Short exercise: In full and without alteration, repeat the material.

┌─ Supplied data

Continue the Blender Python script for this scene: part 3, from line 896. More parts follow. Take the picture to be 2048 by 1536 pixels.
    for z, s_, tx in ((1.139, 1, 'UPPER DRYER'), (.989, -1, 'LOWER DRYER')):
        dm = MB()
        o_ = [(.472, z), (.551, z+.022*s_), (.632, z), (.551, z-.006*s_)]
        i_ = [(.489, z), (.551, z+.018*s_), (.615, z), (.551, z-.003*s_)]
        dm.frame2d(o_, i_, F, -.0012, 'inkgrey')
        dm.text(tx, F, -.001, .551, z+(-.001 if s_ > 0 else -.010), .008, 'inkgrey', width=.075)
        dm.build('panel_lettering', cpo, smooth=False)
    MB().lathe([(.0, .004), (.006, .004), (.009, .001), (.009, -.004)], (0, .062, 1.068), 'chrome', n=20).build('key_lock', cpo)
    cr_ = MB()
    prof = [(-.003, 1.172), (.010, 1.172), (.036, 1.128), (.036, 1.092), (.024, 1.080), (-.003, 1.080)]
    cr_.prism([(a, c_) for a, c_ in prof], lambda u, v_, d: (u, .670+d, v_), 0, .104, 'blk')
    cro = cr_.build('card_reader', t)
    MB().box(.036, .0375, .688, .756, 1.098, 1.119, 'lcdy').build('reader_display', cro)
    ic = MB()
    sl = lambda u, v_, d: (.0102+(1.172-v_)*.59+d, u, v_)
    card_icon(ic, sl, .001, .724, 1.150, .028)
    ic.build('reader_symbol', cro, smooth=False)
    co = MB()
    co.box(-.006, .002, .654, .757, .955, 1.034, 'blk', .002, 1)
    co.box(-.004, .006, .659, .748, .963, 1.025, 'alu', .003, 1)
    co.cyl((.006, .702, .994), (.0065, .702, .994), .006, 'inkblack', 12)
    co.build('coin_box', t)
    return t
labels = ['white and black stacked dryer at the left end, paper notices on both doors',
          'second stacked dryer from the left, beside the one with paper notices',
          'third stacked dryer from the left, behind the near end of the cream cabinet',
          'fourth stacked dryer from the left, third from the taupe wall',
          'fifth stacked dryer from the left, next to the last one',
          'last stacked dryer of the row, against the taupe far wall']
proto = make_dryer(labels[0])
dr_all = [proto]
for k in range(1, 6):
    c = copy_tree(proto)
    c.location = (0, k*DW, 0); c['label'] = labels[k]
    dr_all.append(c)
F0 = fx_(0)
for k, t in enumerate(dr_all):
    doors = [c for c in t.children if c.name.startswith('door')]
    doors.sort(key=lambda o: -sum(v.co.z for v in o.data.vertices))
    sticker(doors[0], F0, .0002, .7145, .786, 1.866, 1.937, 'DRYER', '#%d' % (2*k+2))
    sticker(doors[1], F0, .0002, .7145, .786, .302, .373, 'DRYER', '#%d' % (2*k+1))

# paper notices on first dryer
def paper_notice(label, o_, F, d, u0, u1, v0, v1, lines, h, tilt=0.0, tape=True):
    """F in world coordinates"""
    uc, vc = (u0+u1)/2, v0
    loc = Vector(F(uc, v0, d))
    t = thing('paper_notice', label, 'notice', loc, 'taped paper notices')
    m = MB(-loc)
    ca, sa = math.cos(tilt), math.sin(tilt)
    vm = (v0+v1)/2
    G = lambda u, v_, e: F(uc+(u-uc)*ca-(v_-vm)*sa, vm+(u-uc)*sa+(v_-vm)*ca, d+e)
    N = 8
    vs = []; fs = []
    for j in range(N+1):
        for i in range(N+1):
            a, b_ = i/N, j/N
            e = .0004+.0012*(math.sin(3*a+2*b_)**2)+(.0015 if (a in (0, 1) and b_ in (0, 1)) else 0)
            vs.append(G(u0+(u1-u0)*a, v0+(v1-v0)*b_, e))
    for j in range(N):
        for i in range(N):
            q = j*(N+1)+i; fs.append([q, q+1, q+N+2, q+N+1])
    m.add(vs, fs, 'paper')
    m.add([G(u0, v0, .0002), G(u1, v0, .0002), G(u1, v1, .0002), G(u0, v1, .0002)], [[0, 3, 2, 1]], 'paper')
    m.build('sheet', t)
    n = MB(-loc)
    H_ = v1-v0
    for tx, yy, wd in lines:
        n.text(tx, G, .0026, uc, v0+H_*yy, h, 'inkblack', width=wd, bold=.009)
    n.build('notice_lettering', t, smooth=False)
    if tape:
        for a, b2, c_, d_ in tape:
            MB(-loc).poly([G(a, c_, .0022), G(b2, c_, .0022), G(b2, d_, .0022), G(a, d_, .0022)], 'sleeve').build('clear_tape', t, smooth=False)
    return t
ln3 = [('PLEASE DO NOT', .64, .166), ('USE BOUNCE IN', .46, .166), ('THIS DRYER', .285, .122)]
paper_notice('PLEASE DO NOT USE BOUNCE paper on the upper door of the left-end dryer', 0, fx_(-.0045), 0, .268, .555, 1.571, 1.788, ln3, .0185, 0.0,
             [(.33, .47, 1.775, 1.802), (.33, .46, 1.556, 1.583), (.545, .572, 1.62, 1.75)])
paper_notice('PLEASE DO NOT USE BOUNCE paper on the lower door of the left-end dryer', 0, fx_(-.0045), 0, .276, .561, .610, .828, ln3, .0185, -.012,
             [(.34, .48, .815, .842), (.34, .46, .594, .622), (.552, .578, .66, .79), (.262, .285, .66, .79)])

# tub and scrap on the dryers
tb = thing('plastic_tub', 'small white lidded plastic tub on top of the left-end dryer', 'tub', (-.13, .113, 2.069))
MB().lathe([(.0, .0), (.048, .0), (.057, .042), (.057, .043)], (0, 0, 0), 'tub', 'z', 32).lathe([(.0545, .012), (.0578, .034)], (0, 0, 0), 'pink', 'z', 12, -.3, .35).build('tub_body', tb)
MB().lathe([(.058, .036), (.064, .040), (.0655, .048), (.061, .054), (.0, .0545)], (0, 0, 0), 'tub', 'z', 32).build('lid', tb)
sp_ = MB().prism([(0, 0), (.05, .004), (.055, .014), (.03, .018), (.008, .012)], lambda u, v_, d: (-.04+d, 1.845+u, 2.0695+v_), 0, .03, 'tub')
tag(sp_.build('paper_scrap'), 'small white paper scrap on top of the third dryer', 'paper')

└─

Completed task:
Continue the Blender Python script for this scene: part 3, from line 896. More parts follow. Take the picture to be 2048 by 1536 pixels.
    for z, s_, tx in ((1.139, 1, 'UPPER DRYER'), (.989, -1, 'LOWER DRYER')):
        dm = MB()
        o_ = [(.472, z), (.551, z+.022*s_), (.632, z), (.551, z-.006*s_)]
        i_ = [(.489, z), (.551, z+.018*s_), (.615, z), (.551, z-.003*s_)]
        dm.frame2d(o_, i_, F, -.0012, 'inkgrey')
        dm.text(tx, F, -.001, .551, z+(-.001 if s_ > 0 else -.010), .008, 'inkgrey', width=.075)
        dm.build('panel_lettering', cpo, smooth=False)
    MB().lathe([(.0, .004), (.006, .004), (.009, .001), (.009, -.004)], (0, .062, 1.068), 'chrome', n=20).build('key_lock', cpo)
    cr_ = MB()
    prof = [(-.003, 1.172), (.010, 1.172), (.036, 1.128), (.036, 1.092), (.024, 1.080), (-.003, 1.080)]
    cr_.prism([(a, c_) for a, c_ in prof], lambda u, v_, d: (u, .670+d, v_), 0, .104, 'blk')
    cro = cr_.build('card_reader', t)
    MB().box(.036, .0375, .688, .756, 1.098, 1.119, 'lcdy').build('reader_display', cro)
    ic = MB()
    sl = lambda u, v_, d: (.0102+(1.172-v_)*.59+d, u, v_)
    card_icon(ic, sl, .001, .724, 1.150, .028)
    ic.build('reader_symbol', cro, smooth=False)
    co = MB()
    co.box(-.006, .002, .654, .757, .955, 1.034, 'blk', .002, 1)
    co.box(-.004, .006, .659, .748, .963, 1.025, 'alu', .003, 1)
    co.cyl((.006, .702, .994), (.0065, .702, .994), .006, 'inkblack', 12)
    co.build('coin_box', t)
    return t
labels = ['white and black stacked dryer at the left end, paper notices on both doors',
          'second stacked dryer from the left, beside the one with paper notices',
          'third stacked dryer from the left, behind the near end of the cream cabinet',
          'fourth stacked dryer from the left, third from the taupe wall',
          'fifth stacked dryer from the left, next to the last one',
          'last stacked dryer of the row, against the taupe far wall']
proto = make_dryer(labels[0])
dr_all = [proto]
for k in range(1, 6):
    c = copy_tree(proto)
    c.location = (0, k*DW, 0); c['label'] = labels[k]
    dr_all.append(c)
F0 = fx_(0)
for k, t in enumerate(dr_all):
    doors = [c for c in t.children if c.name.startswith('door')]
    doors.sort(key=lambda o: -sum(v.co.z for v in o.data.vertices))
    sticker(doors[0], F0, .0002, .7145, .786, 1.866, 1.937, 'DRYER', '#%d' % (2*k+2))
    sticker(doors[1], F0, .0002, .7145, .786, .302, .373, 'DRYER', '#%d' % (2*k+1))

# paper notices on first dryer
def paper_notice(label, o_, F, d, u0, u1, v0, v1, lines, h, tilt=0.0, tape=True):
    """F in world coordinates"""
    uc, vc = (u0+u1)/2, v0
    loc = Vector(F(uc, v0, d))
    t = thing('paper_notice', label, 'notice', loc, 'taped paper notices')
    m = MB(-loc)
    ca, sa = math.cos(tilt), math.sin(tilt)
    vm = (v0+v1)/2
    G = lambda u, v_, e: F(uc+(u-uc)*ca-(v_-vm)*sa, vm+(u-uc)*sa+(v_-vm)*ca, d+e)
    N = 8
    vs = []; fs = []
    for j in range(N+1):
        for i in range(N+1):
            a, b_ = i/N, j/N
            e = .0004+.0012*(math.sin(3*a+2*b_)**2)+(.0015 if (a in (0, 1) and b_ in (0, 1)) else 0)
            vs.append(G(u0+(u1-u0)*a, v0+(v1-v0)*b_, e))
    for j in range(N):
        for i in range(N):
            q = j*(N+1)+i; fs.append([q, q+1, q+N+2, q+N+1])
    m.add(vs, fs, 'paper')
    m.add([G(u0, v0, .0002), G(u1, v0, .0002), G(u1, v1, .0002), G(u0, v1, .0002)], [[0, 3, 2, 1]], 'paper')
    m.build('sheet', t)
    n = MB(-loc)
    H_ = v1-v0
    for tx, yy, wd in lines:
        n.text(tx, G, .0026, uc, v0+H_*yy, h, 'inkblack', width=wd, bold=.009)
    n.build('notice_lettering', t, smooth=False)
    if tape:
        for a, b2, c_, d_ in tape:
            MB(-loc).poly([G(a, c_, .0022), G(b2, c_, .0022), G(b2, d_, .0022), G(a, d_, .0022)], 'sleeve').build('clear_tape', t, smooth=False)
    return t
ln3 = [('PLEASE DO NOT', .64, .166), ('USE BOUNCE IN', .46, .166), ('THIS DRYER', .285, .122)]
paper_notice('PLEASE DO NOT USE BOUNCE paper on the upper door of the left-end dryer', 0, fx_(-.0045), 0, .268, .555, 1.571, 1.788, ln3, .0185, 0.0,
             [(.33, .47, 1.775, 1.802), (.33, .46, 1.556, 1.583), (.545, .572, 1.62, 1.75)])
paper_notice('PLEASE DO NOT USE BOUNCE paper on the lower door of the left-end dryer', 0, fx_(-.0045), 0, .276, .561, .610, .828, ln3, .0185, -.012,
             [(.34, .48, .815, .842), (.34, .46, .594, .622), (.552, .578, .66, .79), (.262, .285, .66, .79)])

# tub and scrap on the dryers
tb = thing('plastic_tub', 'small white lidded plastic tub on top of the left-end dryer', 'tub', (-.13, .113, 2.069))
MB().lathe([(.0, .0), (.048, .0), (.057, .042), (.057, .043)], (0, 0, 0), 'tub', 'z', 32).lathe([(.0545, .012), (.0578, .034)], (0, 0, 0), 'pink', 'z', 12, -.3, .35).build('tub_body', tb)
MB().lathe([(.058, .036), (.064, .040), (.0655, .048), (.061, .054), (.0, .0545)], (0, 0, 0), 'tub', 'z', 32).build('lid', tb)
sp_ = MB().prism([(0, 0), (.05, .004), (.055, .014), (.03, .018), (.008, .012)], lambda u, v_, d: (-.04+d, 1.845+u, 2.0695+v_), 0, .03, 'tub')
tag(sp_.build('paper_scrap'), 'small white paper scrap on top of the third dryer', 'paper')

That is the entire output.